## TASK INSTRUCTIONS
The lines to reproduce run from the first one through the line containing "from mathutils import Vector, Matrix". Reproduce them exactly.

## DATA SHOWN
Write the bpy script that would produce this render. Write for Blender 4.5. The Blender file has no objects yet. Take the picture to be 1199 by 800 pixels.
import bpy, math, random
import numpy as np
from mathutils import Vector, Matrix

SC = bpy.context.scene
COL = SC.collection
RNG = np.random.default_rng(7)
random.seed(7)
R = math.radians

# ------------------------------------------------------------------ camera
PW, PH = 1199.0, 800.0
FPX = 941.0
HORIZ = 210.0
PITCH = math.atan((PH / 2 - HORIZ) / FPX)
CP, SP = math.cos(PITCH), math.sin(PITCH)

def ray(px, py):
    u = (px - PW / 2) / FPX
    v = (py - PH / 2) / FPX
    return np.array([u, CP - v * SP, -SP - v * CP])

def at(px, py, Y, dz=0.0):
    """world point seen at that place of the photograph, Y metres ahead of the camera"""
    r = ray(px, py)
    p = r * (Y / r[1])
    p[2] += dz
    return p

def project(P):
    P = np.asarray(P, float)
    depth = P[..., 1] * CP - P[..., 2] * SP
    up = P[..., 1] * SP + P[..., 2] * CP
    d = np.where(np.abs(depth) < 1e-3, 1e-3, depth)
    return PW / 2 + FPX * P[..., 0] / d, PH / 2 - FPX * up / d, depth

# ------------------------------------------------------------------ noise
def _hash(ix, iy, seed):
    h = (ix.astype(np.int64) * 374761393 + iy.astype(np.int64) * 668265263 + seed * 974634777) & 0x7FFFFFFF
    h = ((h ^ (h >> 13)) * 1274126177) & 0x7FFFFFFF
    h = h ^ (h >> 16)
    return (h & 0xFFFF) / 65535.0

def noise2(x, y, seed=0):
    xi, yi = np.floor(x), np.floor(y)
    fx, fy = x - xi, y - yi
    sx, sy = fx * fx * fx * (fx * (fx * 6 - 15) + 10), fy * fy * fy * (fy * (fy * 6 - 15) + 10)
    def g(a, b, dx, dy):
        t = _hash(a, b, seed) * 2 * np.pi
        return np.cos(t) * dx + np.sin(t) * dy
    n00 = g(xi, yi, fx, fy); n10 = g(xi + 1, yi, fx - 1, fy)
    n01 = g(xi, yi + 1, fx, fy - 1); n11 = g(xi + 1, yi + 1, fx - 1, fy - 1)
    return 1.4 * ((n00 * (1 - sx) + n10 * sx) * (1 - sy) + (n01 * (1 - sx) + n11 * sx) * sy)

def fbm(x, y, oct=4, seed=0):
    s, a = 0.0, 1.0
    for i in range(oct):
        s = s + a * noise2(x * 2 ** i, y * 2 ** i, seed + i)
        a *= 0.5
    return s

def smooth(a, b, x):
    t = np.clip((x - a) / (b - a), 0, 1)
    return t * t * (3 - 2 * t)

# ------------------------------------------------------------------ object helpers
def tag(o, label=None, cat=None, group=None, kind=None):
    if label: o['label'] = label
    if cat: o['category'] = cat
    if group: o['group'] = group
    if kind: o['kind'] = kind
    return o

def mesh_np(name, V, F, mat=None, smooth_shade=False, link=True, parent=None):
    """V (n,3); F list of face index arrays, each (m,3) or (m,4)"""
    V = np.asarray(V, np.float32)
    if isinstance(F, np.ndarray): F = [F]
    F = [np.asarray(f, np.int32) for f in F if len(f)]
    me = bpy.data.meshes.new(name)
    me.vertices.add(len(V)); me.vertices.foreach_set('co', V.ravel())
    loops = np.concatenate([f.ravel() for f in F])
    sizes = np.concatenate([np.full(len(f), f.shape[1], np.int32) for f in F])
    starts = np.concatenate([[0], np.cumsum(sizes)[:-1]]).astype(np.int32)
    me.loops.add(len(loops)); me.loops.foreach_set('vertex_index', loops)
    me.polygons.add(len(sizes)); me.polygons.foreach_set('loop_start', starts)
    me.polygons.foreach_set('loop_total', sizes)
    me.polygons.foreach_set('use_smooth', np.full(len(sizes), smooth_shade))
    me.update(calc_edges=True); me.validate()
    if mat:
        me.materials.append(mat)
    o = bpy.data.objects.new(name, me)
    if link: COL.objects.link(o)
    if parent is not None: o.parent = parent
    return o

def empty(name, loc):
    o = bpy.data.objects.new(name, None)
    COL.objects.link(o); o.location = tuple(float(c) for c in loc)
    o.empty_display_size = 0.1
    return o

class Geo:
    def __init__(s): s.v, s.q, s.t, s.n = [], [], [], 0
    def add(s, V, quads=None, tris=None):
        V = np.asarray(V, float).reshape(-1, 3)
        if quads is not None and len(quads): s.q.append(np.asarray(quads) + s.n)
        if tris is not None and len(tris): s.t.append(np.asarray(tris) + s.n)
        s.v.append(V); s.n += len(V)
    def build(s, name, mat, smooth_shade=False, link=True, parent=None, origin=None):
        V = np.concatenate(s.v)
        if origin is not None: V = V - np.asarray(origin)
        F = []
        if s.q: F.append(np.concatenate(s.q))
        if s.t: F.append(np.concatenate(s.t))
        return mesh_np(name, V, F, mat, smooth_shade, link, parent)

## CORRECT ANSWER
Write the bpy script that would produce this render. Write for Blender 4.5. The Blender file has no objects yet. Take the picture to be 1199 by 800 pixels.
import bpy, math, random
import numpy as np
from mathutils import Vector, Matrix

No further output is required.